La crónica y la teoría sobre la marginación urbana han sido una deriva natural para un individuo curioso que empezó a entrenar su lucidez durante la época del crecimiento posindustrial de México DF. González Rodríguez rememora con cariño un reportaje que escribió en 1985 sobre una pandilla autodenominada Los mierdas punk. “Les pregunté por qué se llamaban así, y dijeron que se llamaban así porque todo era una mierda”. Treinta años después, él mismo se convirtió en materia de ficción para un escritor con mucho de punk, el chileno Roberto Bolaño, a quien por correo electrónico ayudó a entender el tema de los feminicidios para su novela 2666, donde a la postre aparece un reportero cultural de México DF llamado Sergio González que llega a una ciudad norteña a investigar asesinatos de mujeres.
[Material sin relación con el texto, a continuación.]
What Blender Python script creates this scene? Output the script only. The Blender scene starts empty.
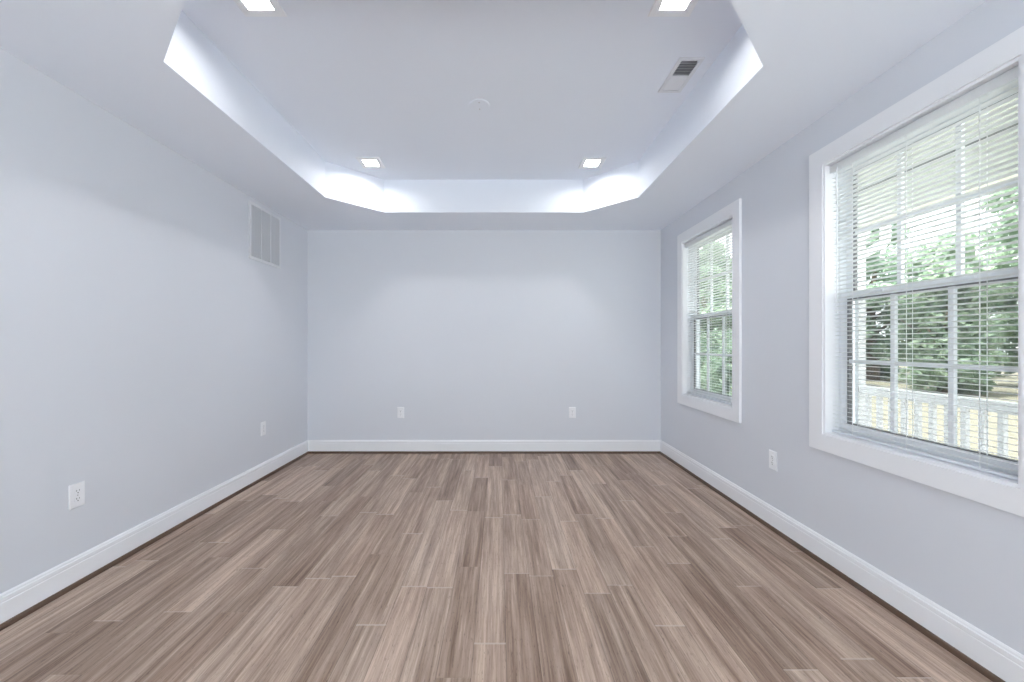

Bolaño lo caracteriza como un perdedor recién divorciado: “Hacía reseñas de libros de filosofía, que por otra parte nadie leía, ni los libros ni sus reseñas, y de vez en cuando escribía sobre música y sobre exposiciones de pintura”. González Rodríguez no llegó a Juárez divorciado ni fracasado. Era cronista de la sección de cultura de Reforma, un periódico nuevo y pujante que ahora es el más influyente de México y en el que sigue escribiendo convertido en un columnista cultural tan admirado como temible. Todos los años hace una selección de libros. Es una lista clasificada por géneros, sobria pero siempre con un par de líneas cabronas. En 2013 le concedió el Premio Hannah Arendt a la Banalidad Burocrática al penúltimo director de los servicios de inteligencia mexicanos por un libro sobre historia del narcotráfico que no lo entretuvo demasiado. De su personaje de 2666 dice que Bolaño lo concibió de oídas a partir de lo que le contaban amigos que tenían en común. “Él se inventaba cosas para ponerlas ahí y le valía madre”, dice, y se ríe contando su relación con aquel punk chileno. Cuando miras a Sergio González Rodríguez de un lado o de otro, se le ven en los oídos sendos audífonos que a veces emiten pitidos, y entonces supones que como la cojera, o igual que las melladuras de los dientes, o como la punta de cicatriz que se le mete cabello adentro desde la frente, su leve sordera también se debe a los golpes que se llevó por situarse en medio de una espiral de violencia. Pero eso lo supones mal. “Fue del rock. Me volé los oídos tocando rock”.